ANY DOUBTS that Anglo-American imperialism is facing a full-scale guerrilla war in Iraq were dispelled this week with the wave of deadly attacks and sabotage, culminating in the devastating bombing of the UN headquarters in the heart of Baghdad on Tuesday.

Only the mouthpieces of the war party in America and Britain would doubt the fact that the occupiers are hated by the mass of the Iraqi people. Only the most craven apologists of imperialism would believe that the puppet Iraqi “interim council” has a shred of credibility with the Iraqi people. And only the most venal bourgeois pundits can continue to argue against the obvious fact that the only way to end the violence is to end the occupation of Iraq and end it now.

Bombs in Jerusalem

Wherever there is oppression there is always resistance and the Palestinian Islamic resistance bombing in Jerusalem this week proved the point.

Peace in the Middle East can only come when the legitimate rights of the Palestinian people are recognised. For over fifty years the Palestinian Arabs have been denied their basic rights – the right of the refugees to return to Palestine and the right to independence.

Imperialist and Zionist attempts to impose a surrender peace on the Palestinian Arabs will never succeed. Until the Palestinian Arabs get justice, there will never be peace in the region.

War in Afghanistan

Meanwhile in Afghanistan, resistance to imperialism is growing. During the past week over 90 people have been killed in clashes between the Taliban fighters and the Karzai government across the south of the country.

The authority of the American-installed president, Hamid Karzai, barely extends beyond the capital, Kabul. And that only due to the presence of American and Nato troops.

Afghanistan was George W Bush’s first target in the wake of the suicide attacks on New York and Washington. Bush’s declared aim was to capture or kill Osama bin Laden, the Al Qaida leader believed to have masterminded the 11 September attacks, and remove Mullah Omar’s Taliban regime which had given him protection. The American warlord also talked about  “nation-building” in Afghanistan along with the usual platitudes about “human rights” and “reconstruction” used to justify imperialist aggression these days.

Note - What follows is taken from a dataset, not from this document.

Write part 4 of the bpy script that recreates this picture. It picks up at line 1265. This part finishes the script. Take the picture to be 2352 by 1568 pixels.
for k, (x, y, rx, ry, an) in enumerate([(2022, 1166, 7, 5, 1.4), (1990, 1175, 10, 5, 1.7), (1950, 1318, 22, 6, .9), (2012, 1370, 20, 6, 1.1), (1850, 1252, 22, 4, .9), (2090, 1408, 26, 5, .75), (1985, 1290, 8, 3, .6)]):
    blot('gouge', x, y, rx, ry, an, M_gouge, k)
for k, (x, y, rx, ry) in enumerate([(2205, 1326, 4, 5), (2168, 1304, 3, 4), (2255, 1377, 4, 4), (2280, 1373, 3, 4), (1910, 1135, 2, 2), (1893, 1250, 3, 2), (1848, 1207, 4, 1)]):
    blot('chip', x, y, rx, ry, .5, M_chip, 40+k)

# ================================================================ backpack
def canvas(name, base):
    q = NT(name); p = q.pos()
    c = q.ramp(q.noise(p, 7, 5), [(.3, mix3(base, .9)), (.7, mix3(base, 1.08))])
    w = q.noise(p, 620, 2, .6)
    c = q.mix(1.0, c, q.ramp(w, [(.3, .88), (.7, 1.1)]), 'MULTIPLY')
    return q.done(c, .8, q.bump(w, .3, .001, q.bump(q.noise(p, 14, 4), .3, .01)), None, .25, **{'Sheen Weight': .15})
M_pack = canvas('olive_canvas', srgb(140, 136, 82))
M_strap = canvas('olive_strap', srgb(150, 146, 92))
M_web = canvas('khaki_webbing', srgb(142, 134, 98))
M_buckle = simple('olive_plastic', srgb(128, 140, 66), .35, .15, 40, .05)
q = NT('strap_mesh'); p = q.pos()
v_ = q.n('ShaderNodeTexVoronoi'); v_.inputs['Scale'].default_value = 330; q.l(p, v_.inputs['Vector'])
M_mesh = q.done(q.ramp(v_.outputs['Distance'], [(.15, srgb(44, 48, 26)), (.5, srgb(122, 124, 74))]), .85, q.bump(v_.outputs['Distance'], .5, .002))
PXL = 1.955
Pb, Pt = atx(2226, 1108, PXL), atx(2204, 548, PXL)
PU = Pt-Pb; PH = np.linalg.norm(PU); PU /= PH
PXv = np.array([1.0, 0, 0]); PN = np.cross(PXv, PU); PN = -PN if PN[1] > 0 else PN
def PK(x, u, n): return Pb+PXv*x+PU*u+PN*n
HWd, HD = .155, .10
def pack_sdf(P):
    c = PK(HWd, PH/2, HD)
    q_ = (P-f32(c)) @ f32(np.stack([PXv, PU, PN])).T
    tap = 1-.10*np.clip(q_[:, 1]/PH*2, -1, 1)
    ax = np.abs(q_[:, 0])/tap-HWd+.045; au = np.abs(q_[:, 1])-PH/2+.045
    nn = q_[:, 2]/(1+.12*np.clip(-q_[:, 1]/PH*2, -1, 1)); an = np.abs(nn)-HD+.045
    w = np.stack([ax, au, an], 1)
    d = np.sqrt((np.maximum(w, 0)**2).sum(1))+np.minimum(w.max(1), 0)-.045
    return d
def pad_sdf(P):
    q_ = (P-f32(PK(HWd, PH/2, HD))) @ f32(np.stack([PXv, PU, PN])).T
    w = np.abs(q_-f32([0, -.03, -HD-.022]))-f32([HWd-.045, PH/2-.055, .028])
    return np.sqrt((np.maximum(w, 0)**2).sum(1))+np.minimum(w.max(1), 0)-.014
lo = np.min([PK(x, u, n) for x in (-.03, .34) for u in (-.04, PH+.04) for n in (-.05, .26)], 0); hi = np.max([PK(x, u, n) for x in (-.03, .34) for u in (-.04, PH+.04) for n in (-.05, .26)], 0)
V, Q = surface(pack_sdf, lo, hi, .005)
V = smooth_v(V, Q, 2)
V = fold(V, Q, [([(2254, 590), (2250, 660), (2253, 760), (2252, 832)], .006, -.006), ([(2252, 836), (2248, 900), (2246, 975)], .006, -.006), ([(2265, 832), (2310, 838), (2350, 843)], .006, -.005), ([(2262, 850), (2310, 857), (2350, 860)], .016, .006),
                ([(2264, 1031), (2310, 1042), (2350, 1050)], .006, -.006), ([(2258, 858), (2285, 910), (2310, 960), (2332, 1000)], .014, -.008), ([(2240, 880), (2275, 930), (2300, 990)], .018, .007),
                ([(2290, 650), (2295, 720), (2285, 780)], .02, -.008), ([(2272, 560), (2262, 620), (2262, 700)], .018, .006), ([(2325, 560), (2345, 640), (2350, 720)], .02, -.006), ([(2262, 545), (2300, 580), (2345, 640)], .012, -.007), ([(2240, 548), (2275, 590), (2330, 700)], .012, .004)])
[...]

Well, Mullah Omar and Bin Laden are still alive. There’s no “reconstruction” and the only real growth has been in the cultivation of opium for the Western drug market following the collapse of the Taliban regime.

Afghanistan is dominated by tribal leaders and  warlords. Those in the north and the west of the country have the support to a varying degree of the big powers in the region - Iran, Russia and India. None of them, however, have sent troops into the country.

All these powers have vested reasons for seeking Afghan allies - to secure their borders, constrain the drugs trade and, in India’s case, create a pivot against Pakistan, which helped create the Taliban militias in the first place.

US imperialism  blames the instability and weakness of the Karzai regime on outside interference – particularly focusing on Iran – just as they used to attack the old Soviet Union for intervening to back the revolutionary Afghan government that the Americans worked to destroy with the help of the same tribal leaders that they are now at odds with.

The biggest outside interference in Afghan affairs comes from the United States and the thousands of US and Nato troops there to act out Bush’s fantasy of “regime change” as part of his “new world order”.

The Afghan people, who won their full independence from British imperialism in 1919, enjoyed periods of peace and stability when they were free to choose their own leaders and their own form of government. No colonial power has ever managed to conquer and subdue the mountain peoples of Afghanistan.

 British imperialism was taught that lesson after several ferocious Afghan wars. Now that lesson is being repeated for the benefit of the Americans.